Watchers at the Pond, by Franklin Russell.   Written by a Canadian journalist about a pond like the ones you might find near Royal Oak.  It will change your view of the kind of habitats that seem boring and common because they are so familiar to us.  The Tree Where Man Was Born, by Peter Mathiessen.  He was a travel writer who wrote extensively about Africa.  It’s either this, or African Silences in which he chronicles his encounters with some of the last hunter-gatherers living freely on that continent.  Sailing Alone Around the World, by Captain Joshua Slocum.  The title pretty much says it all.  This is a classic.  The North Pole, by Robert Peary; South, by Ernest Shackleton; Scott’s diaries… Tales of polar exploration and adventure.   If you want to cool off during the summer.  Which reminds me, White Fang, by Jack London.  As long as we’re moving into fiction, The Monkey Wrench Gang is a classic by Edward Abbey.  Be warned, it’s hilarious and violent.  A crime story at every level.  Action packed.  The crime novels of Carl Hiassen come to mind as well, but they are certainly toned down from Abbey’s work.  And while Hiassen has an environmentalist take on life, they aren’t, strictly speaking, about the environment.  William Bartram’s Travels.
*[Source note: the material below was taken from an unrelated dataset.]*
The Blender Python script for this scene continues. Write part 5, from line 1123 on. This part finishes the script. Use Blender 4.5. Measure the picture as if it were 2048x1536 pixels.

Explored the Appalachian mountains in the 1700’s.  And Walter Bonatti, The Mountains of My Life.  Famous Italian mountain climber from the mid-20th century.  The novels of Jim Harrison, and his memoirs.  True North, Sundog, Off to the Side. A Michigan writer who will remind you that the state in which you live is unique among landscapes of this planet, and well worth guarding in every way.  Then there’s poetry.  Gary Snyder, Thomas Merton.

Hopefully this is OK for a partial list.  Enough to get you started, at least.